## GOAL
Identify every line in the records below that contains the word "Blender", and copy each of those lines.

BEGIN INPUT FOR THIS TASK

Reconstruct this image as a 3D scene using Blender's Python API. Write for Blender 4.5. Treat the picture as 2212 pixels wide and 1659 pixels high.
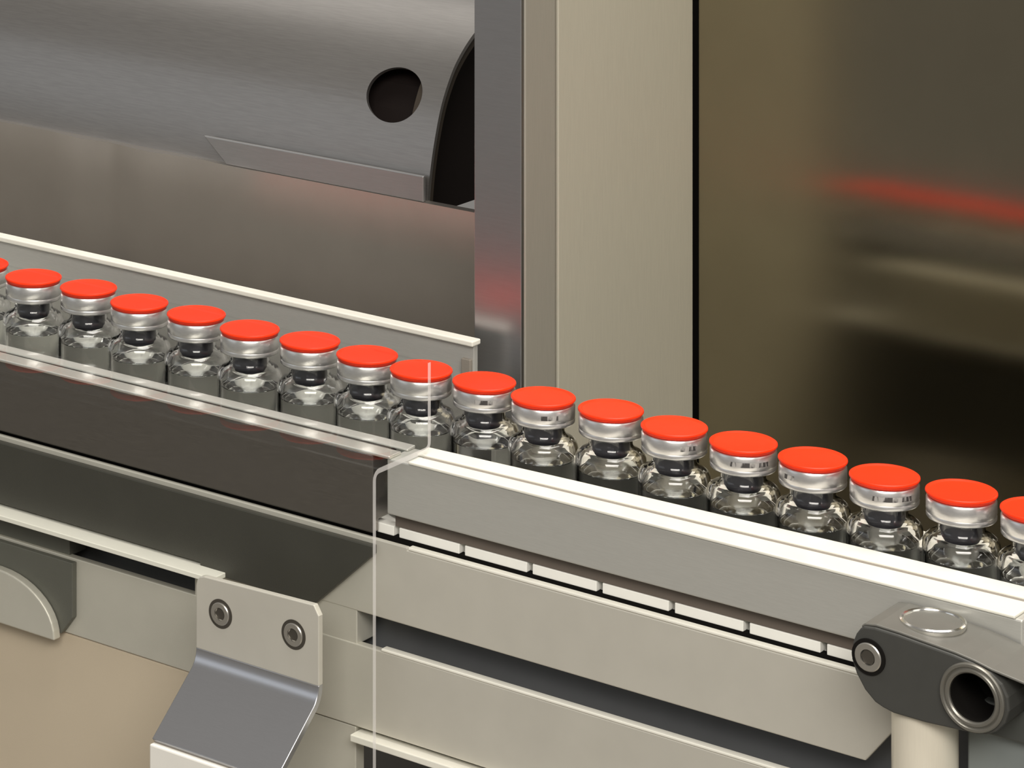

END INPUT FOR THIS TASK
BEGIN INPUT FOR THIS TASK

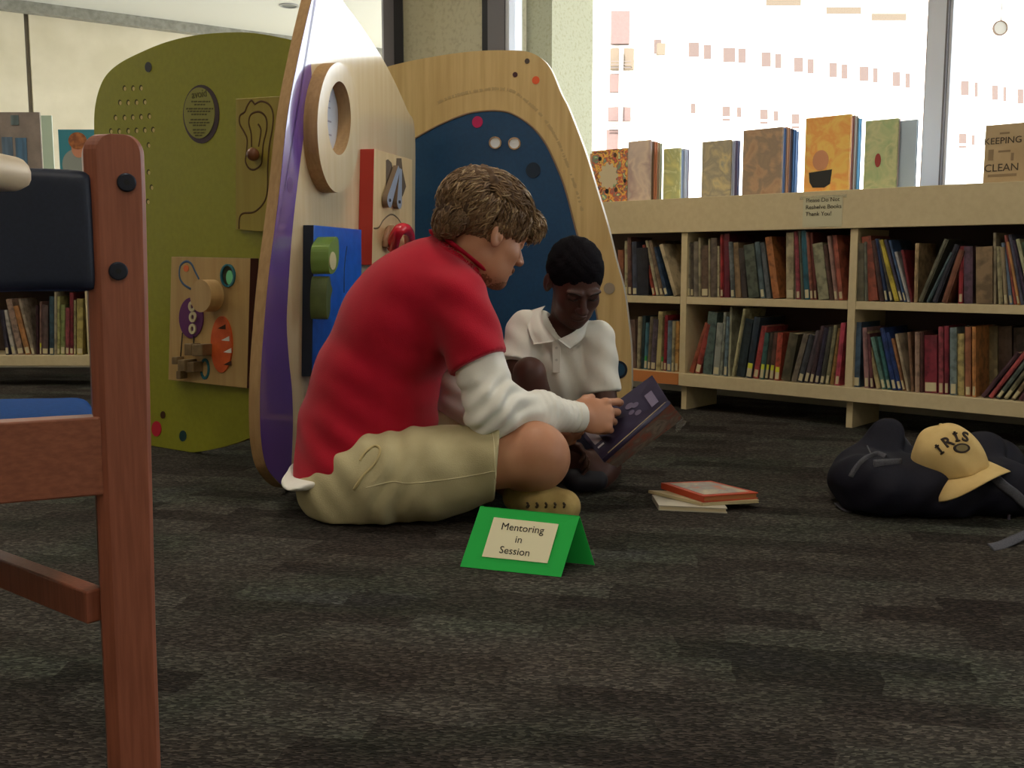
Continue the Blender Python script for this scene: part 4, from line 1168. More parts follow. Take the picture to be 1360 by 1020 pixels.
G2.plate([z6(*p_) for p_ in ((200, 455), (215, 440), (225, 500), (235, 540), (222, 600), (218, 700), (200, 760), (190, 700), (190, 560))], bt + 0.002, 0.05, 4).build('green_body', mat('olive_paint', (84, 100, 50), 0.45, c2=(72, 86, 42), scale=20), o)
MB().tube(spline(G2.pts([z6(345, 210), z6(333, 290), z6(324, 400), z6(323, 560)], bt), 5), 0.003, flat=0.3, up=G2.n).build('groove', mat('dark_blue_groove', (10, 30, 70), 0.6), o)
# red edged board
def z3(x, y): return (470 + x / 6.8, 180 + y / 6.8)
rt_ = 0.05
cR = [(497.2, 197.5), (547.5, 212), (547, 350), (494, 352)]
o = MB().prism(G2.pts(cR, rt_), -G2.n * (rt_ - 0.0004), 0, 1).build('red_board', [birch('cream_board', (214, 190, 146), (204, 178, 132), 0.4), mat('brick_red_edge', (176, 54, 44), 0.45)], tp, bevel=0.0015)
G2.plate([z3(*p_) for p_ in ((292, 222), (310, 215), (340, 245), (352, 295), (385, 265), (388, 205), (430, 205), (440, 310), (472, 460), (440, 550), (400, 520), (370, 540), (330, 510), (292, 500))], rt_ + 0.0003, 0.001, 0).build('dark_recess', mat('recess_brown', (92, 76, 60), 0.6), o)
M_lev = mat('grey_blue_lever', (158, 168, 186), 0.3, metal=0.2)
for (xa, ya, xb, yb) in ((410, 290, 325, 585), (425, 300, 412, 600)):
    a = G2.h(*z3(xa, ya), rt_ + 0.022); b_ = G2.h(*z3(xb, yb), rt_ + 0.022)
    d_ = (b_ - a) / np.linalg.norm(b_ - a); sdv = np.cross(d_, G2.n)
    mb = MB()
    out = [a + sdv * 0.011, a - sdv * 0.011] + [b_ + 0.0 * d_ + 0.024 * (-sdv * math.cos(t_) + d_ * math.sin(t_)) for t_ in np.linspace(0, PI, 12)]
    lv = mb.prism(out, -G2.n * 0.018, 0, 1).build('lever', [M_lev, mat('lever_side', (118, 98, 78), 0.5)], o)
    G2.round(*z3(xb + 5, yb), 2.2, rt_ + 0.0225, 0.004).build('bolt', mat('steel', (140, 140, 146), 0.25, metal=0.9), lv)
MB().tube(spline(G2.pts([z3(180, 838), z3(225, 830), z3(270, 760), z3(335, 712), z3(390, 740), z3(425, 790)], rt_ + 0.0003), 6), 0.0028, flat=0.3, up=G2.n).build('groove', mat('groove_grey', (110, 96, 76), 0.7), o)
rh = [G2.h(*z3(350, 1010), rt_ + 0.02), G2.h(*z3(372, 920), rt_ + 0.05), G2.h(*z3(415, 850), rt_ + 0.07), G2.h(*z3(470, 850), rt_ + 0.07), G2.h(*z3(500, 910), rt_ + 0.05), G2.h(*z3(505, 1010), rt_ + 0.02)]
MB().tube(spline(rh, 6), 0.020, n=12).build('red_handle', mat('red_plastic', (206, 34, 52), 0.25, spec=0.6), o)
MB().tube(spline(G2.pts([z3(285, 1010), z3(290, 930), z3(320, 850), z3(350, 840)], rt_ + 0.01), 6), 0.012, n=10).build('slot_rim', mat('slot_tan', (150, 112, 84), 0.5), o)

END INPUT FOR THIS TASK

## REPLY
Reconstruct this image as a 3D scene using Blender's Python API. Write for Blender 4.5. Treat the picture as 2212 pixels wide and 1659 pixels high.
Continue the Blender Python script for this scene: part 4, from line 1168. More parts follow. Take the picture to be 1360 by 1020 pixels.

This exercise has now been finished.